Enseignant à la Louvain School of Management – UCLouvain, Nicolas Lambert publie «Le marketing peut-il sauver le monde?» aux éditions Racine. Le vécu de l’auteur, des schémas, des codes QR enrichissent cet essai.
L’ancien PDG de l’ONG Fairtrade Belgium, le label qui garantit un commerce équitable, explore les points de tension entre marketing et développement durable. Questionne les entreprises et les spécialistes des actions pour prévoir, stimuler les besoins des consommateurs. «Comment envisager le marketing différemment pour qu’il soit moteur d’un développement plus harmonieux de la société?», leur demande-t-il.
Selon Nicolas Lambert, «le marketing, s’il ose se remettre fondamentalement en question, peut être une des forces qui nous conduit vers un monde meilleur.»
Réfléchir sur les fondamentaux du marketing
«On adore clouer le marketing au pilori, mais on file acheter ses produits à la première occasion», observe l’ingénieur de gestion qui a commencé sa carrière dans des multinationales. «Je reste dans mon identité, un homme de marketing. À tel point que je l’enseigne depuis plus de 10 ans comme activité complémentaire. L’occasion de réfléchir aux fondamentaux de cette discipline. Et d’interpeller les étudiants sur ses aspects éthiques.»
Que reproche-t-on au marketing? «Simplement de nous faire consommer trop et de nous faire consommer mal. Trop pour les limites de la planète. Mal par l’impact des produits que nous consommons. Nous dévoyant de plaisirs plus simples et nous amenant à nous tuer au travail pour courir derrière des chimères.»
Le bien-être à long terme
En Belgique, 49,3% des adultes étaient en surpoids selon l’enquête 2018 de Sciensano. Pour l’animateur d’un groupe de réflexion à la Belgian Association of Marketing, «il y a donc une réelle responsabilité dans le chef des responsables du marketing pour savoir quels besoins on va remplir, voire stimuler. Et on arrive très vite à se poser des questions éthiques.»
«Le risque est de tomber dans les travers reprochés au marketing. À savoir une forme de stimulation des plus bas instincts humains dans le seul objectif d’augmenter les profits financiers à court terme. Il ne suffit pas de trouver un besoin à satisfaire, encore faut-il avoir en tête le bien-être à long terme des consommateurs. Cela induit une notion de jugement, forcément subjective. Mais ce n’est pas parce que c’est difficile qu’il ne faut pas, au minimum, tenter d’y parvenir.»

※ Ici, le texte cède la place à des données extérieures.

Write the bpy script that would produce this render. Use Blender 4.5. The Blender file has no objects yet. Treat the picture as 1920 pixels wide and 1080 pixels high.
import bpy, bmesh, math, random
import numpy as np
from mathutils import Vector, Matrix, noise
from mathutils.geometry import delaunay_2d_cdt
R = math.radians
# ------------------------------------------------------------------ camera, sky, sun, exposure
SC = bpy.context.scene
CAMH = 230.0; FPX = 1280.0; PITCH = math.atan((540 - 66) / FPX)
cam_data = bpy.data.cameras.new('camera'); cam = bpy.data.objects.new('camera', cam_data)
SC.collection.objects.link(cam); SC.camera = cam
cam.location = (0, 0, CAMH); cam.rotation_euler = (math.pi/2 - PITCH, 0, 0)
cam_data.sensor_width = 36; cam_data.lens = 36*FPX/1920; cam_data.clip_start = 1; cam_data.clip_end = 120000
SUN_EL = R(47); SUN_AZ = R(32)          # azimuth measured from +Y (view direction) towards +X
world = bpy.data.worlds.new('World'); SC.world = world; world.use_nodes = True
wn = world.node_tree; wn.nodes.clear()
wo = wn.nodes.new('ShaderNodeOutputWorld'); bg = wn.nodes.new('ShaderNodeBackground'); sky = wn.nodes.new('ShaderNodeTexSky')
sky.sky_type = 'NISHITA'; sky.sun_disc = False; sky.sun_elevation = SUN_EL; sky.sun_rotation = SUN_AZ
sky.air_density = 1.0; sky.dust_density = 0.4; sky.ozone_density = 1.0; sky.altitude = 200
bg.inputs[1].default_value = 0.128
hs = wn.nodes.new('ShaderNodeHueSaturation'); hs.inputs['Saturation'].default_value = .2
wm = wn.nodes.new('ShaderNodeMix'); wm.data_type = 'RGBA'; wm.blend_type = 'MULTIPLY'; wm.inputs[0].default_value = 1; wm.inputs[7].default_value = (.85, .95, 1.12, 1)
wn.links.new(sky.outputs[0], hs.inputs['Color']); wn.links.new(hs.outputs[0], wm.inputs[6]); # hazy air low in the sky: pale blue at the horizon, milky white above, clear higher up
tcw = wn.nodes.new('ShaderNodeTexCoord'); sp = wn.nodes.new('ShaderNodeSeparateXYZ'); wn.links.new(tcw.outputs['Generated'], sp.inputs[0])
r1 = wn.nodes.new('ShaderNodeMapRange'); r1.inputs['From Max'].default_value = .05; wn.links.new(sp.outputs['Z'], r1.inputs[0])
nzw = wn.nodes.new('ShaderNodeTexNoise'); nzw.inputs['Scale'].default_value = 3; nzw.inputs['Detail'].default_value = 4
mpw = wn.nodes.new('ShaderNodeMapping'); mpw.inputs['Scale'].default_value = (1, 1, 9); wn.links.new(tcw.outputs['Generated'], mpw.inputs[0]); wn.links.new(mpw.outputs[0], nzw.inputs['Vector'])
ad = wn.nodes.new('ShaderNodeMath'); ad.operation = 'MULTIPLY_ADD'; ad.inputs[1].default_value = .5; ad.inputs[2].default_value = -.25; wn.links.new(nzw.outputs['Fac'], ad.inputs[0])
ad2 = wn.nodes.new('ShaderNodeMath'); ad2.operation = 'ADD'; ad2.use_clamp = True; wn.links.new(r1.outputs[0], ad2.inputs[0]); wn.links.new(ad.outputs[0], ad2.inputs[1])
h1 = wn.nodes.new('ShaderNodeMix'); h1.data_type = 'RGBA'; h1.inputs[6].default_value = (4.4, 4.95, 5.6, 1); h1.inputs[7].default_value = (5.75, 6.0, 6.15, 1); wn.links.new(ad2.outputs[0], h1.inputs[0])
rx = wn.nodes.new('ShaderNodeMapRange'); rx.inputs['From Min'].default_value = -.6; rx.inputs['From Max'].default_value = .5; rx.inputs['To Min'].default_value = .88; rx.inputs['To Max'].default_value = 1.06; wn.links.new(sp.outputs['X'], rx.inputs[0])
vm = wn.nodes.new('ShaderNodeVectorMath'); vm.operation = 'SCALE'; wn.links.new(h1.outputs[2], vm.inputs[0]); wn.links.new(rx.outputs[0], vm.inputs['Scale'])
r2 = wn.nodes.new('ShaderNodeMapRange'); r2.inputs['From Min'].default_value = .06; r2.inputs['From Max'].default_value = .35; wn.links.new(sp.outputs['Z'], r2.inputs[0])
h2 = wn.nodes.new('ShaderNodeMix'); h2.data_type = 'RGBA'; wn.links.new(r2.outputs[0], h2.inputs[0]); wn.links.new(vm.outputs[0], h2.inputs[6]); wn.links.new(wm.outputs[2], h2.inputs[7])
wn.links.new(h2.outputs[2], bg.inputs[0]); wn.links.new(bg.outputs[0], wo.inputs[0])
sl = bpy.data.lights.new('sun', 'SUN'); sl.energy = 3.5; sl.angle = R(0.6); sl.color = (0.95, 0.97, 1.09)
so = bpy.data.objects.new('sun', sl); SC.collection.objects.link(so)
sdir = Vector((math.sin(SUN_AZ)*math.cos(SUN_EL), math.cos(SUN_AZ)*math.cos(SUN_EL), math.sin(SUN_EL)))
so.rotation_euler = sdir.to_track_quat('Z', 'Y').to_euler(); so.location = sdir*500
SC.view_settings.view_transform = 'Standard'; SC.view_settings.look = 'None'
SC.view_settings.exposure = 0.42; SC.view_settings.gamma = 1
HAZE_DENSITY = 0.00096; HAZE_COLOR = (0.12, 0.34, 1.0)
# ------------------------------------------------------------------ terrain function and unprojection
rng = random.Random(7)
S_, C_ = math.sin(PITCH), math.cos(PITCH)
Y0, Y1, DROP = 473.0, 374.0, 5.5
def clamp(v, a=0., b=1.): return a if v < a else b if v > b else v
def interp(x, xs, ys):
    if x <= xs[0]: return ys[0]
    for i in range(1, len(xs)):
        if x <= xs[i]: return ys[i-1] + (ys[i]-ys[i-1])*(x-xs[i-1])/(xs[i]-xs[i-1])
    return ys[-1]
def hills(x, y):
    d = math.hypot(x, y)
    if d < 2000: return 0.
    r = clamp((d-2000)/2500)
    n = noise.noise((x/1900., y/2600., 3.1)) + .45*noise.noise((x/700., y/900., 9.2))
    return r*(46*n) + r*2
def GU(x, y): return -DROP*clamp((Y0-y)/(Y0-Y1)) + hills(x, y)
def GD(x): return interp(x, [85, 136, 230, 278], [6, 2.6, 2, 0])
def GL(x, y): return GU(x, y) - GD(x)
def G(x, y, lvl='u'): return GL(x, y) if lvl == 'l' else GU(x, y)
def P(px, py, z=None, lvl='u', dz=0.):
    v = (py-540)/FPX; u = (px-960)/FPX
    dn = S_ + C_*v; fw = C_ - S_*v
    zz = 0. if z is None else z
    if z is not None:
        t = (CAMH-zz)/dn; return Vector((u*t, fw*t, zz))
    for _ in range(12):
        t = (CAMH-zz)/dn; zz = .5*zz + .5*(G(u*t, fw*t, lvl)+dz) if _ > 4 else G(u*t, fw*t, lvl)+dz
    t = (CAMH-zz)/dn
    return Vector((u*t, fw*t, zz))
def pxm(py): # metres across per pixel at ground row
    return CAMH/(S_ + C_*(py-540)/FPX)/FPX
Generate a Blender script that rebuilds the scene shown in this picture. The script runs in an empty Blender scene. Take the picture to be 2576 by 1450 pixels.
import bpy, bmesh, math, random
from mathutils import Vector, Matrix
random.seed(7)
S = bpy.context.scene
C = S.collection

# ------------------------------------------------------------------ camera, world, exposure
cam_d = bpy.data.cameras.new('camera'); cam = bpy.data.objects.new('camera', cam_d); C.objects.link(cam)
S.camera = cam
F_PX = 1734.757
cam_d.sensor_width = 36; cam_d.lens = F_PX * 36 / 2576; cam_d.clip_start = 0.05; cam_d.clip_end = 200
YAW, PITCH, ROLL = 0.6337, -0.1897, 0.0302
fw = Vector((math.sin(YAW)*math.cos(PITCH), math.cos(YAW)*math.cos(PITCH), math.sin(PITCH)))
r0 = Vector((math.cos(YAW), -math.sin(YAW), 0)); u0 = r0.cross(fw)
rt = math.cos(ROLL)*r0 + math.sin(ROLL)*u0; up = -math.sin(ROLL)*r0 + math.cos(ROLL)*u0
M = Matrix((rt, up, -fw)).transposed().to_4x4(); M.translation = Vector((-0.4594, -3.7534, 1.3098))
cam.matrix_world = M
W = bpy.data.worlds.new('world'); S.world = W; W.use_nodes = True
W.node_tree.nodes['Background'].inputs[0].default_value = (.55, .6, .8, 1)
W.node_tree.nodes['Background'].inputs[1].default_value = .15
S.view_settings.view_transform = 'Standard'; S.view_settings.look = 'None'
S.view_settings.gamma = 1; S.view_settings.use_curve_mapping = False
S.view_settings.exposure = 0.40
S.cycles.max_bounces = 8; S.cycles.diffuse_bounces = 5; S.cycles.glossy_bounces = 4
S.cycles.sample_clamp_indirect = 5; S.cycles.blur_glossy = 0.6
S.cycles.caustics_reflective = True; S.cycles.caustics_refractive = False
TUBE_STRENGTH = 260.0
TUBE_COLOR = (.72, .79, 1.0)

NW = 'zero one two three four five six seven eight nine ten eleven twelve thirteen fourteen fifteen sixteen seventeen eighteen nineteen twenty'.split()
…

Des portefeuilles sur pattes
Le «marketing bienveillant» s’oppose au «marketing prédateur» qui voit la clientèle comme «des portefeuilles sur pattes».
«J’ai travaillé dans deux brasseries», raconte Nicolas Lambert. «Dans l’une, il était formellement interdit aux vendeurs de proposer des verres de 25cl à la place des verres standards de 33cl. Or, les cafetiers belges étaient demandeurs et certains consommateurs aussi. D’autre part, d’un point de vue responsabilité sociétale, proposer une alternative qui permettait de consommer moins d’alcool avait tout son sens. Mais la crainte était que cela engendre une diminution du volume vendu. Voici un exemple de marketing prédateur, mettant en avant le seul bénéfice à court terme de l’entreprise par rapport aux besoins et au bien-être du consommateur.»
Chez Fairtrade… «Certains de nos partenaires historiques étaient animés d’une très forte motivation pour le développement durable, particulièrement la notion d’équité pour les producteurs agricoles. Ils avaient donc tendance à mettre fortement en avant ces notions dans le positionnement de leurs produits. Cela nous faisait très plaisir mais je leur disais parfois que les gens achetaient avant tout du café ou du chocolat, avant d’acheter de l’éthique. Le risque est de limiter l’appel de ces produits à une niche de consommateurs très avertis au niveau du développement durable… Et, par-là, de limiter leur impact réel sur la planète et les communautés.»
Réinventer le modèle économique
Selon une étude 2020 de Fairtrade Belgium, c’est le prix qui fait barrière à l’achat de plus d’aliments durables.
«D’où la nécessité d’avoir recours à l’artifice du commerce équitable», juge le consultant indépendant. «Phénomène malheureusement nécessaire, mais qui ne devrait pas exister si la valeur se distribuait équitablement, grâce à la main invisible du marché. Une question à se poser donc, dans le cadre d’un marketing bienveillant et durable, est de savoir si la valeur est justement distribuée entre l’entreprise, ses clients, ses fournisseurs… Et la planète!»
Nicolas Lambert conclut que «notre modèle économique est à bout de souffle. Et doit être réinventé pour devenir compatible avec les capacités de la planète et la soif de justice de ceux qui l’habitent».